Jones compares my historical adventure tale, meant to appeal to those (like me) who love The Three Musketeers and Robert Graves’s Claudius memoirs, to Hazlitt’s Life of Napoleon. I know as little about this biography as Jones appears to know about To the Finland Station. However, I have consulted Michael Foot, who assures me it is a marvellous work. Henceforth, I shall stick to that opinion. I dare say Hazlitt and I will survive the oddly dyspeptic and distempered disapproval of Jones, the freelance journalist from West London.
Alan Brien
London NW5
From D.A.N. Jones
SIR: I noticed with regret Julietta Harvey’s two complaints (Letters, 29 October) about my review of her novel, Familiar Wars. On her first ‘point of fact’ about the plot I am at fault. The father of the girl Eleni sold his home, not his shop, and I recognise now that this could be seen as an important point about shopkeepers. I made a careless slip. Her second point I regard as a matter of opinion.

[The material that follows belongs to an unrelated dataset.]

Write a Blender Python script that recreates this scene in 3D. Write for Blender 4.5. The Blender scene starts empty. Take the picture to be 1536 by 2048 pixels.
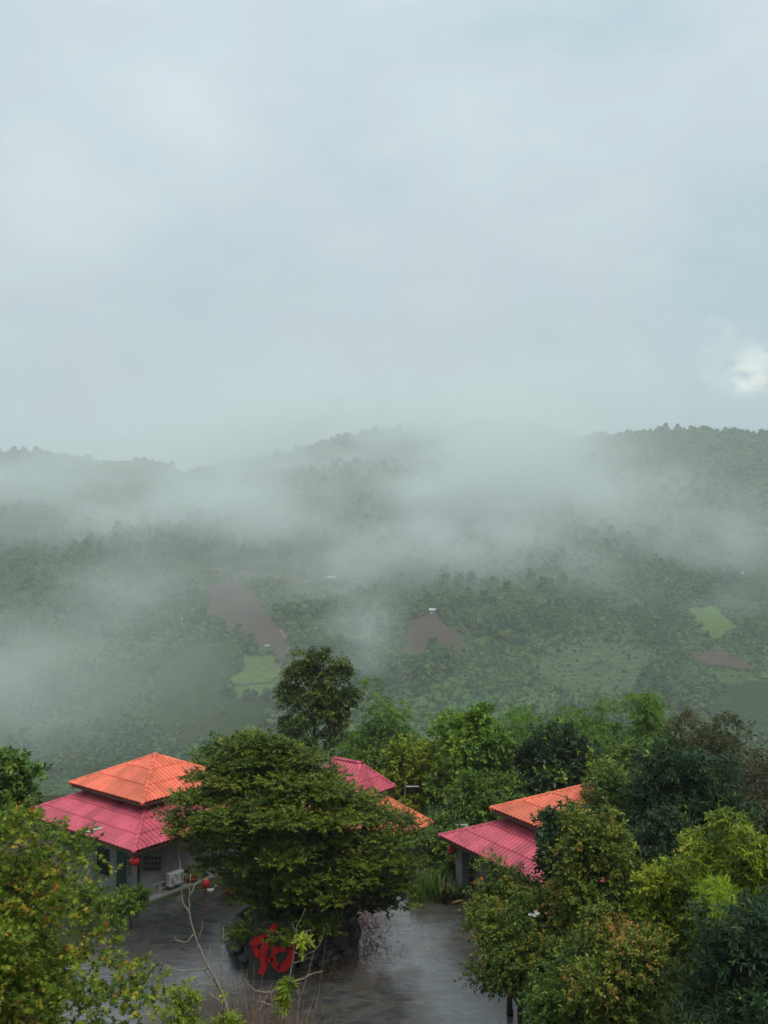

I suggested that in her book ‘terrible events are … seen through the dreamy eyes of girls,’ who were undergoing (in Mrs Harvey’s words) ‘feminine sensations’. Mrs Harvey argues that ‘the wars are seen through the eyes not of a woman or women but of a child’, with a ‘young imagination’. The girl Eleni makes her appearance one-third of the way through the book. In the last third of the book she seems to be 16-18 (I am only guessing: the reader is not told, but given clues). I saw the girl as ‘feminine’ rather than as ‘a child’. It depends what you mean by ‘girl’. Eleni’s is not the only consciousness in the book. To me all the consciousnesses seemed feminine, including that of Eleni’s father, with his ‘Smyrniot womanishness’, to use Mrs Harvey’s words. Readers of this novel may decide whether the predominant viewpoint is feminine or childlike. It would be odd to describe it as boyish.
D.A.N. Jones
London NW10
Vol. 9 No. 21 · 26 November 1987
From D.A.N. Jones
SIR: I am glad that my review has introduced Alan Brien to Hazlitt’s life of Napoleon (Letters, 26 November). When he has finished reading Michael Foot’s well-thumbed edition, he will want to compare Walter Scott’s biography of the same hero (9 vols, 1827). He must also read two fictionalised studies of Stalin, Koba by Raymond Williams (1966) and Joseph by Mervyn Jones (1970) – and perhaps he will recognise that such books are often more fun to write than to read.